I see no reason to doom our sceptical friend to learning English all over again. (Maybe Copyright hails from Missouri, the Show Me State !)
Quintus   Wed Feb 03, 2010 10:37 pm GMT
I wrote : "slang --or anything like it-- comes dead last".

I meant specifically in the writing of prose ; as you may know, the plays of Shakespeare and Jonson are full of slang, cant and jargon.
©   Thu Feb 04, 2010 12:08 am GMT
< will add, that the English idiom "as well you should" is somewhat colloquial, being an informally brief form of "It is as well you should" ('Tis as well/It's as well) >

In my earlier post, I allowed for the forms you mention; but they belong to different constructions.

For example, the second item in the Google Books search is:

<it's as well you should know.>

This means "It would be better that you knew". It does not mean "And so you should!", which is a lively confirmation of something that has just been said by another speaker.

Similarly with your Robin Hood example, "Tis well you should doe so." (It would create nonsense to say "Now stay and rest.

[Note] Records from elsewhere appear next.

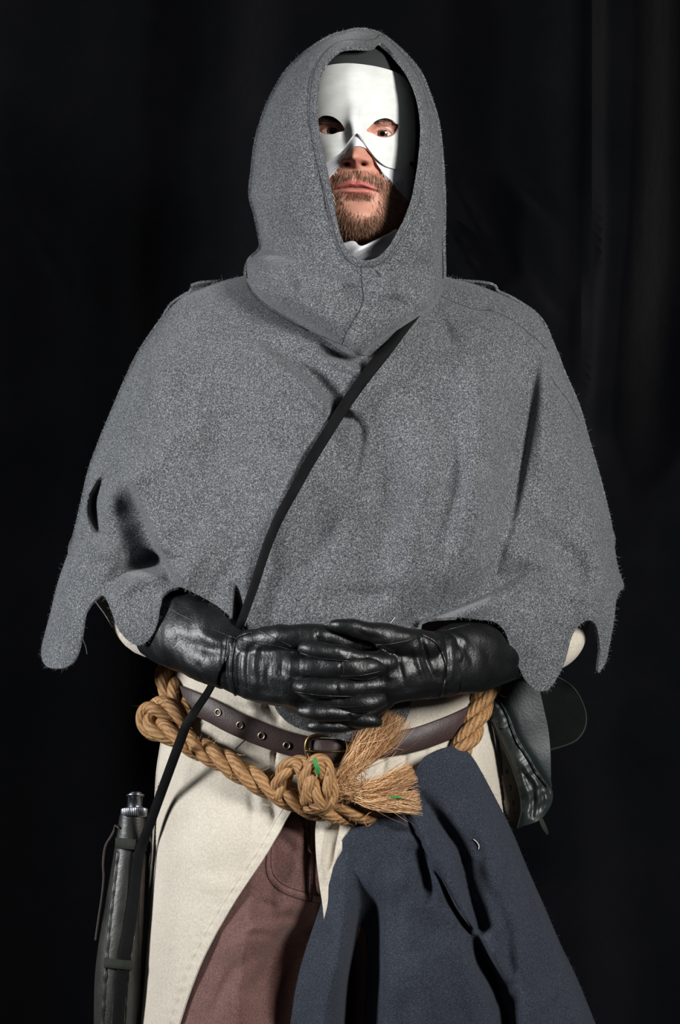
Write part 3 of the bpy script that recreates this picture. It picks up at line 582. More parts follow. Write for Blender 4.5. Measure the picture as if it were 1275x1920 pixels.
def flap_h(x, y):
    h = tunic_h(x, y); c = spline(np.array(FLAP_L, float), 12); d = np.full_like(x, 60.)
    for p, q in zip(c[:-1], c[1:]):
        e = q - p; t = np.clip(((x-p[0])*e[0] + (y-p[1])*e[1]) / (e @ e), 0, 1); d = np.minimum(d, np.hypot(x-p[0]-t*e[0], y-p[1]-t*e[1]))
    return h + 3.0 * sst(22, 12, d) * (1 - .7 * np.exp(-((d - 16) / 3)**2)) + 1.2 * np.sin(y / 3.3) * np.exp(-((d - 14) / 5)**2)
tun_out = [(tL(y) + .5, y) for y in np.linspace(1080, 2250, 36)] + FLAP_L[::-1] + [(566, 1500), (582, 1500)] + FLAP_R + [(tR(y) - .5, y) for y in np.linspace(2250, 1080, 36)]
Vt, Ft = sheet(tun_out, flap_h, 4.5, 5)
def tunic_back(x, y): L, R = tL(y), tR(y); s = (x - (L + R) / 2) / ((R - L) / 2); return -.85 * tH(y) * ell(s, 2.2)
tb = [(tL(y) + 1, y) for y in np.linspace(1080, 2250, 30)] + [(tR(y) - 1, y) for y in np.linspace(2250, 1080, 30)]
Vtb, Ftb = sheet(tb, tunic_back, 20, 0)
tunic = mk('tunic', join((Vt, Ft), solid(Vtb, Ftb, 4)), M['cream'], person, label='cream flannel tunic split open below the rope')
_fl = np.array(FLAP_L, float) + [-15, -6]
seam('hem_seam', _fl, flap_h, .9, M['cream_thread'], tunic, .2)
seam('dart_seam', [(441, 1405), (450, 1396), (459, 1388)], tunic_h, .8, M['brown_thread'], tunic, .2)
mk('sleeve', tube([(230, 1000, 30), (242, 1085, 60), (278, 1154, 138), (304, 1166, 166), (330, 1182, 186), (390, 1212, 235)], [66, 64, 70, 71, 66, 44], [48, 42, 42, 44, 40, 36], n=28), M['cream'], tunic)
mk('sleeve', tube([(1080, 1010, 20), (1064, 1120, 70), (1036, 1193, 115), (985, 1224, 160), (900, 1235, 230)], [60, 49, 60, 44, 38], [40, 38, 40, 36, 34], n=28), M['cream'], tunic)
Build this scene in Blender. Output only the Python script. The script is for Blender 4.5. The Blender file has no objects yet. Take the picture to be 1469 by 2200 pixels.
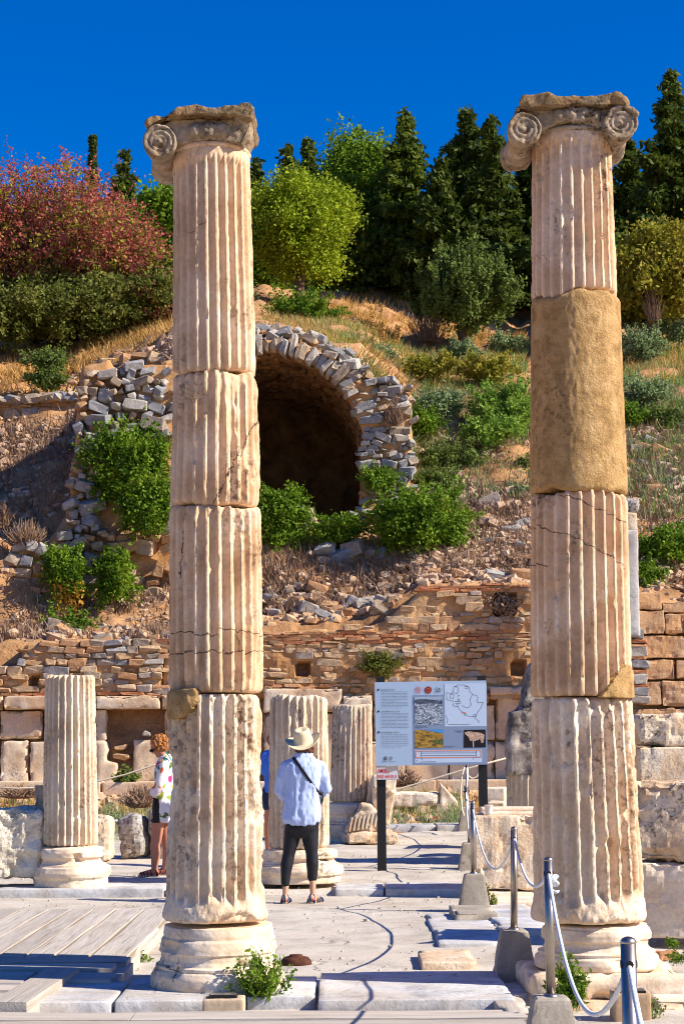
import bpy, bmesh, math, random
import numpy as np
from mathutils import Vector, Matrix
C = bpy.context.scene
R = math.radians
rnd = random.Random(7)
# ---------------------------------------------------------------- camera
F, CX, CY, CAMZ = 4100.0, 734.5, 1100.0, 1.63
PITCH = math.atan(490.0/F); ROLL = R(0.35)
cam_d = bpy.data.cameras.new('camera'); cam = bpy.data.objects.new('camera', cam_d)
C.collection.objects.link(cam); C.camera = cam
cam_d.sensor_fit = 'VERTICAL'; cam_d.sensor_height = 36; cam_d.lens = F/2200*36
cam_d.clip_start = 0.1; cam_d.clip_end = 2000
CAMR = Matrix.Rotation(math.pi/2+PITCH, 3, 'X') @ Matrix.Rotation(-ROLL, 3, 'Z')
cam.matrix_world = Matrix.Translation((0, 0, CAMZ)) @ CAMR.to_4x4()
# ---------------------------------------------------------------- light
SUN_EL, SUN_AZ = R(36), R(16)      # azimuth from +X towards the viewer
S = Vector((math.cos(SUN_EL)*math.cos(SUN_AZ), -math.cos(SUN_EL)*math.sin(SUN_AZ), math.sin(SUN_EL)))
W = bpy.data.worlds.new('World'); C.world = W; W.use_nodes = True
wn = W.node_tree; wn.nodes.clear()
sky = wn.nodes.new('ShaderNodeTexSky'); sky.sky_type = 'NISHITA'; sky.sun_disc = False
sky.sun_elevation = SUN_EL; sky.sun_rotation = R(90)+SUN_AZ
sky.air_density = 1.0; sky.dust_density = 0.4; sky.ozone_density = 4.0
hs = wn.nodes.new('ShaderNodeHueSaturation'); hs.inputs['Saturation'].default_value = 1.85; hs.inputs['Hue'].default_value = 0.521
hs.inputs['Value'].default_value = 1.0
bg = wn.nodes.new('ShaderNodeBackground'); bg.inputs['Strength'].default_value = 0.09
wo = wn.nodes.new('ShaderNodeOutputWorld')
wn.links.new(sky.outputs[0], hs.inputs['Color']); wn.links.new(hs.outputs[0], bg.inputs[0]); wn.links.new(bg.outputs[0], wo.inputs[0])
sd = bpy.data.lights.new('sun', 'SUN'); sd.energy = 5.0; sd.angle = R(0.53); sd.color = (1.0, 0.91, 0.77)
sun = bpy.data.objects.new('sun', sd); C.collection.objects.link(sun)
sun.rotation_euler = S.to_track_quat('Z', 'Y').to_euler(); sun.location = S*60
C.view_settings.view_transform = 'Standard'; C.view_settings.look = 'None'
C.view_settings.exposure = 0.78; C.view_settings.gamma = 1.0
C.view_settings.use_curve_mapping = False
C.cycles.pixel_filter_type = 'BLACKMAN_HARRIS'; C.cycles.filter_width = 1.05
# ---------------------------------------------------------------- placing helpers
def ray(px, py): return CAMR @ Vector(((px-CX)/F, -(py-CY)/F, -1.0))
def P(px, py, d):
    v = ray(px, py); t = d/v.y
    return Vector((v.x*t, d, CAMZ+v.z*t))
def G(px, py, z=0.0):
    v = ray(px, py); t = (z-CAMZ)/v.z
    return Vector((v.x*t, v.y*t, z))
# ---------------------------------------------------------------- numpy noise
def _h(ix, iy, iz, seed):
    h = (ix.astype(np.int64)*374761393 + iy.astype(np.int64)*668265263 + iz.astype(np.int64)*2147483629 + seed*974711) & 0xffffffff
    h = ((h ^ (h >> 13))*1274126177) & 0xffffffff
    h = ((h ^ (h >> 16))*2246822519) & 0xffffffff
    return ((h ^ (h >> 13)) & 0xffffff)/float(0xffffff)*2-1
def vn(p, seed=0):
    f = np.floor(p); t = p-f; t = t*t*(3-2*t); f = f.astype(np.int64)
    x, y, z = f[:, 0], f[:, 1], f[:, 2]; tx, ty, tz = t[:, 0], t[:, 1], t[:, 2]
    def L(a, b, w): return a+(b-a)*w
    return L(L(L(_h(x, y, z, seed), _h(x+1, y, z, seed), tx), L(_h(x, y+1, z, seed), _h(x+1, y+1, z, seed), tx), ty),
             L(L(_h(x, y, z+1, seed), _h(x+1, y, z+1, seed), tx), L(_h(x, y+1, z+1, seed), _h(x+1, y+1, z+1, seed), tx), ty), tz)
def fbm(p, scale, octv=3, seed=0):
    r = 0; a = 1; tot = 0; p = np.asarray(p, float)*np.asarray(scale)
    for i in range(octv):
        r = r+a*vn(p+i*17.3, seed+i); tot += a; a *= .5; p = p*2.03
    return r/tot*1.5
def sstep(a, b, x):
    t = np.clip((x-a)/(b-a), 0, 1); return t*t*(3-2*t)
# ---------------------------------------------------------------- mesh helpers
def npmesh(name, v, f, smooth=False):
    me = bpy.data.meshes.new(name); v = np.ascontiguousarray(v, dtype=np.float32)
    me.vertices.add(len(v)); me.vertices.foreach_set('co', v.ravel())
    if not isinstance(f, list): f = [f]
    f = [np.asarray(a, dtype=np.int32) for a in f if len(a)]
    li = np.concatenate([a.ravel() for a in f]); sizes = np.concatenate([np.full(len(a), a.shape[1]) for a in f])
    me.loops.add(len(li)); me.loops.foreach_set('vertex_index', li)
    st = np.concatenate([[0], np.cumsum(sizes)[:-1]]).astype(np.int32)
    me.polygons.add(len(sizes)); me.polygons.foreach_set('loop_start', st)
    try: me.polygons.foreach_set('loop_total', sizes.astype(np.int32))
    except Exception: pass
    me.polygons.foreach_set('use_smooth', np.full(len(sizes), bool(smooth)))
    me.update(calc_edges=True); me.validate(); return me
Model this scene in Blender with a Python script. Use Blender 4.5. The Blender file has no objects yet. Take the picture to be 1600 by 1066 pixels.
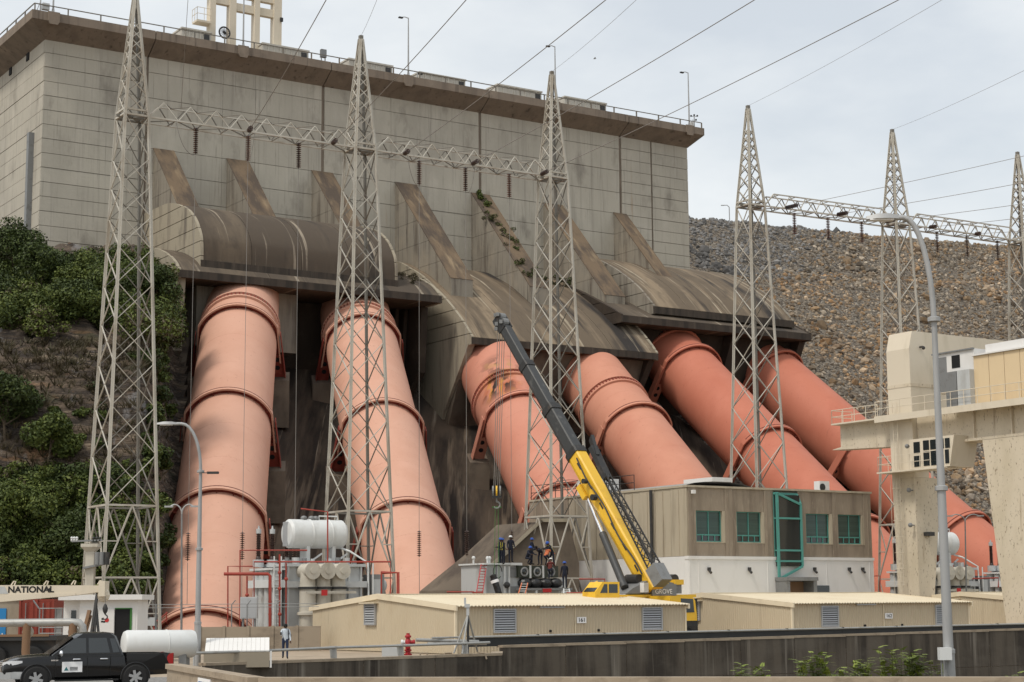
import bpy, math, random
import numpy as np
from mathutils import Vector, Matrix, noise
random.seed(7); rng = np.random.default_rng(7)
R = math.radians; sin = math.sin; cos = math.cos; pi = math.pi
sc = bpy.context.scene
col = sc.collection
# ------------------------------------------------------------------ camera
FPX = 2750.0; PITCH = R(8.529); ROLL = R(-0.449); AZ = R(32.907); EYE = 2.55
_B = np.array([[1, 0, 0], [0, 0, -1], [0, 1, 0]], float)
_P = np.array([[1, 0, 0], [0, cos(PITCH), sin(PITCH)], [0, -sin(PITCH), cos(PITCH)]])
_Q = np.array([[cos(ROLL), -sin(ROLL), 0], [sin(ROLL), cos(ROLL), 0], [0, 0, 1]])
CM = _Q @ _P @ _B
cam = bpy.data.cameras.new('camera'); camo = bpy.data.objects.new('camera', cam); col.objects.link(camo)
cam.sensor_width = 36; cam.lens = FPX / 1600 * 36; cam.clip_start = 0.5; cam.clip_end = 6000
r0, r1, r2 = CM[0], -CM[1], -CM[2]
camo.matrix_world = Matrix(((r0[0], r1[0], r2[0], 0), (r0[1], r1[1], r2[1], 0), (r0[2], r1[2], r2[2], EYE), (0, 0, 0, 1)))
sc.camera = camo
# ------------------------------------------------------------------ sky and sun
SUN_EL = R(56); SUN_AZ = math.atan2(-0.72, -0.69)          # bright hazy sun, high on the left behind the camera
wd = bpy.data.worlds.new('World'); sc.world = wd; wd.use_nodes = True
nt = wd.node_tree; nt.nodes.clear()
out = nt.nodes.new('ShaderNodeOutputWorld'); bg = nt.nodes.new('ShaderNodeBackground'); bg.inputs[1].default_value = 0.10
sky = nt.nodes.new('ShaderNodeTexSky'); sky.sky_type = 'NISHITA'; sky.sun_disc = False
sky.sun_elevation = SUN_EL; sky.sun_rotation = SUN_AZ; sky.air_density = 1.2; sky.dust_density = 4.0; sky.ozone_density = 1.0
tc = nt.nodes.new('ShaderNodeTexCoord'); mp = nt.nodes.new('ShaderNodeMapping'); mp.inputs['Scale'].default_value = (2.2, 2.2, 5.0)
nz = nt.nodes.new('ShaderNodeTexNoise'); nz.inputs['Scale'].default_value = 1.4; nz.inputs['Detail'].default_value = 6; nz.inputs['Roughness'].default_value = 0.55
cr = nt.nodes.new('ShaderNodeMapRange'); cr.inputs[1].default_value = 0.35; cr.inputs[2].default_value = 0.7; cr.inputs[3].default_value = 0.55; cr.inputs[4].default_value = 0.97
mx = nt.nodes.new('ShaderNodeMix'); mx.data_type = 'RGBA'
mx.inputs[7].default_value = (7.7, 7.9, 7.9, 1)
L = nt.links.new
L(tc.outputs['Generated'], mp.inputs[0]); L(mp.outputs[0], nz.inputs[0]); L(nz.outputs[0], cr.inputs[0]); L(cr.outputs[0], mx.inputs[0])
L(sky.outputs[0], mx.inputs[6]); L(mx.outputs[2], bg.inputs[0]); L(bg.outputs[0], out.inputs[0])
sl = bpy.data.lights.new('sun', 'SUN'); sl.energy = 1.5; sl.angle = R(11); sl.color = (1.0, 0.94, 0.84)
so = bpy.data.objects.new('sun', sl); col.objects.link(so)
sd = Vector((cos(SUN_AZ) * cos(SUN_EL), sin(SUN_AZ) * cos(SUN_EL), sin(SUN_EL)))
sky.sun_rotation = math.atan2(sd.x, sd.y)
so.rotation_euler = sd.to_track_quat('Z', 'Y').to_euler(); so.location = (-60, -60, 120)
vs = sc.view_settings; vs.view_transform = 'Standard'; vs.look = 'None'; vs.exposure = 0.38; vs.gamma = 1.0; vs.use_curve_mapping = False
sc.cycles.max_bounces = 6

# ------------------------------------------------------------------ projection helpers (place things from measured sight lines)
def ray(px, py):
    return CM.T @ np.array([(px - 800) / FPX, (py - 533) / FPX, 1.0])
def px2(px, py, D):
    r = ray(px, py); t = D / r[1]; return Vector((r[0] * t, D, r[2] * t + EYE))
def pz(px, py, z):
    r = ray(px, py); t = (z - EYE) / r[2]; return Vector((r[0] * t, r[1] * t, z))
class Fr:
    """a level frame at (x, y) turned by rz; local x, y, z"""
    def __init__(s, x, y, rz, z=0.0):
        s.x, s.y, s.z, s.rz = x, y, z, rz; s.c, s.s = cos(rz), sin(rz)
    def W(s, a, b=None, c=None):
        if b is None: a, b, c = a
        return Vector((s.x + s.c * a - s.s * b, s.y + s.s * a + s.c * b, s.z + c))
    def L(s, p):
        dx, dy = p[0] - s.x, p[1] - s.y
        return (s.c * dx + s.s * dy, -s.s * dx + s.c * dy, p[2] - s.z)
    def _hit(s, px, py, nx, ny, d):
        r = ray(px, py); den = r[0] * nx + r[1] * ny
        t = (d + s.x * nx + s.y * ny) / den
        return s.L((r[0] * t, r[1] * t, r[2] * t + EYE))
    def Y(s, px, py, y0=0.0):
        q = s._hit(px, py, -s.s, s.c, y0); return q[0], q[2]
    def X(s, px, py, x0=0.0):
        q = s._hit(px, py, s.c, s.s, x0); return q[1], q[2]
ID = Fr(0, 0, 0)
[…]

And so you should!"; though you said earlier that they had "essentially the same meaning".)

Besides which, the "as" in this supposed "As well you should!", if it's analogous to "As well you might!", is a different part of speech from the "as" in the ballad: it's a relative pronoun, meaning "which", not an adverb.

(The referent of the "as" is the content of the other person's utterance.)
©   Thu Feb 04, 2010 12:34 am GMT
<But in looking at any literary period prior to modern times, slang --or anything like it-- comes dead last in "number of hits". >
<I meant specifically in the writing of prose ; as you may know, the plays of Shakespeare and Jonson are full of slang, cant and jargon>

Well, no, there is plenty of slang in Elizabethan and Jacobean prose; including, not excluding, the prose passages in the plays of Jonson and Shakespeare; and the Restoration drama has its share too.

But in any case, this "As well you should!", if your analysis is correct, isn't slang: it's an ellipsis. There is no reason why it shouldn't appear in at least a few Victorian novels, as other similar phrases do; and yet it seems to appear nowhere.